Python dictionary, set and counter to check if frequencies can become same

Python dictionary, set and counter to check if frequencies can become same

To check if frequencies of all characters of a string can become the same by just one removal, we can use Python's Counter from the collections module to calculate the frequencies of each character, and then we analyze the frequency counts.

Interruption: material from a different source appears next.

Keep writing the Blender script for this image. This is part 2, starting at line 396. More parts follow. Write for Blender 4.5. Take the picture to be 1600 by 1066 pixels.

Here's a step-by-step approach:

  1. Count the frequency of each character in the string using Counter.
  2. Get the set of all frequency counts.
  3. If there's only one type of frequency count, return True (all frequencies are already the same).
  4. If there are two types of frequency counts:
    • One of them must be 1 (indicating a single character can be removed), and
    • The other frequency count must be only one higher than the other counts (indicating that removing one occurrence of one character will equalize the frequencies).
  5. Otherwise, return False.

Here is the Python function that does this:

from collections import Counter

def can_frequencies_become_same(s):
    freq = Counter(s)
    freq_counts = Counter(freq.values())

    if len(freq_counts) == 1:
        # All characters already have the same frequency
        return True
    elif len(freq_counts) == 2:
        # Check for the case where one removal can make frequencies the same
        keys = list(freq_counts.keys())
        if 1 in freq_counts.values() and (abs(keys[0] - keys[1]) == 1 or min(keys) == 1):
            return True
    return False

# Examples
print(can_frequencies_become_same('xxxyyzz'))  # Should return True
print(can_frequencies_become_same('xxxxyyzz'))  # Should return False

Explanation of the key part:

  • If there's only one frequency count, all characters already have the same frequency, so the function returns True.
  • If there are exactly two frequency counts, one of the frequencies must be for a single character (i.e., it appears only once in the string), and the other frequency must be only one occurrence higher than the rest. This means you can remove one instance of a character with the higher frequency to make all frequencies the same.

The Counter objects make it easy to implement this logic succinctly and efficiently.